Гауптман в «Красном петухе» рассказал нам простую исто­рию жизни, не драму и не комедию, а именно трагикомедию, как он сам назвал свою пьесу. Он показал уголок жизни, а жизнь?.. Разве жизнь не трагикомедия? Вся драма ее развивается на фоне смеха. «Жизнь — игра. Мудр тот, кто постиг это». Помните эпи­граф Шницлера к его «Зеленому попугаю»? Да, именно, жизнь — игра! Вся драма ее растет на смехе, безудержно звонком и так повышенном, что трудно понять его, постичь. И люди часто пла­чут так, что плач их слышится как смех. И кажется, что высшее горе проявится именно так вот, в смехе, с улыбкой на устах...
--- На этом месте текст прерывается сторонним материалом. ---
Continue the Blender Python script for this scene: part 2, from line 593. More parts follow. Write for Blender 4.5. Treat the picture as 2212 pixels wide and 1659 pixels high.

Гауптмана упрекают в том, что он бросил индивидуалистиче­ские драмы для бытовой, семейной. Но как же мечтать о совер­шенстве духовной жизни отдельных единиц массы, когда масса до сих пор не может отделаться от того гнета, при котором не­возможно человеческое существование? Генрих «Потонувшего колокола»[44] вышел в жизнь с известной закаленностью, с боль­шим мужеством, давшим ему возможность бросить семью и де­тей ради высшего долга, но ему пришлось потратить эту силу на кулачную расправу с людьми-зверями. А когда настала пора для высших проявлений этой силы ради вечных бессмертных идей, силы были уже потрачены, и Генрих погиб.

Гибнет в смуте и сумерках современное человечество, тратя всю свою силу на борьбу с первобытным варварством. И только где-то слышен стон и плач, который зовет к окончательной борьбе с преградами, чтобы раз навсегда очистить себе путь к тому, о чем мечтает современность,— отстоять человека.

С тех пор, как Гауптман написал свою первую драму «Перед восходом солнца», прошло много лет, а человечество все еще не может обойтись без кровопролития.